When it opened a year ago, Pike Street Fish Fry on Capitol Hill pomised to revolutionize the tired Seattle fish & chips scene. Lightly battered veggies, fresh fish, oysters, shrimp, homemade dipping sauces, snappy fries. And for a time, they did. We've enjoyed several quick meals at this (literal) hole-in-the-wall on Capitol Hill and at Moe Bar next door.
That was then. But turnover has been high and management supervision lax. (Co-owner Mike McConnell's been busy, starting up Via Tribunali stores in Fremont, Georgetown and Belltown.) The fourth kitchen manager confessed yesterday that the original peanut oil has given way to tired vegetable oil.
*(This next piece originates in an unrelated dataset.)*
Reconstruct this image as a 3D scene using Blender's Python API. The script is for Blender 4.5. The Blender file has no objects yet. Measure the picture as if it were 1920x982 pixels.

And clearly the batter has changed as well. Sadly, vegetable oil doesn't produce the same lightness of flavor because it can't get as hot as peanut oil without turning everything it touches a dark, unappetizing shade of brown.
Worse, perhaps, is the disappearance of wine from the list of beverage choices. All you get now is Newscastle brown ale (fine) and Oly (but why?). Everything tasted the same, and unappetizingly greasy at that. The dipping sauces followed suit, just gooey.
A sure sign of neglect: the restaurant's blog, whose most recent entry is August 1, 2008.